In a Feb. 25 debate, Rubio went hard after Trump, a choice that may have sealed his fate. After avoiding a fight with the front-runner for months and hoping to hold his fire until the field narrowed, Rubio unleashed an uncharacteristic rush of attacks. He deepened them over the next three days, hitting Trump for his spelling errors on social media, accusing him of using spray tanner and calling out Trump’s “small hands” as suggestive of his manhood.

The following Tuesday, Rubio won just one state while Trump won seven and Cruz scored three wins. A week later, his showing was even worse. In Michigan and Mississippi, he finished last and was shut out of winning any delegates.
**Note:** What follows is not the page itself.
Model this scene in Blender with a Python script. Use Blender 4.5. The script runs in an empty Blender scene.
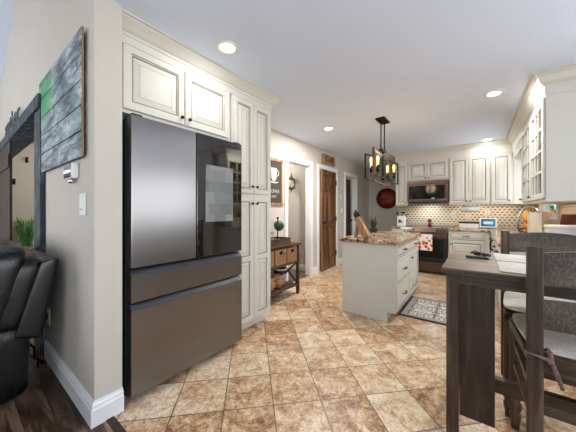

Rubio’s campaign team, a small and tight-knit group that prided themselves on not talking about its strategy to the media on the record, operated under the belief that Rubio’s skills as a candidate were its best assets and that through exposure to enough voters, he would win over Republican voters.

They also banked on his personal story — he often told supporters he was the son of a bartender and a maid — and his general election pitch would carry him across the finish line in the GOP primary.

But it never really worked. Marta Hernandez, 70, a supporter who came to see Rubio campaign last week near Miami, expressed regret over that.

“It’s disappointing that people haven’t been able to see his worth,” Hernandez said.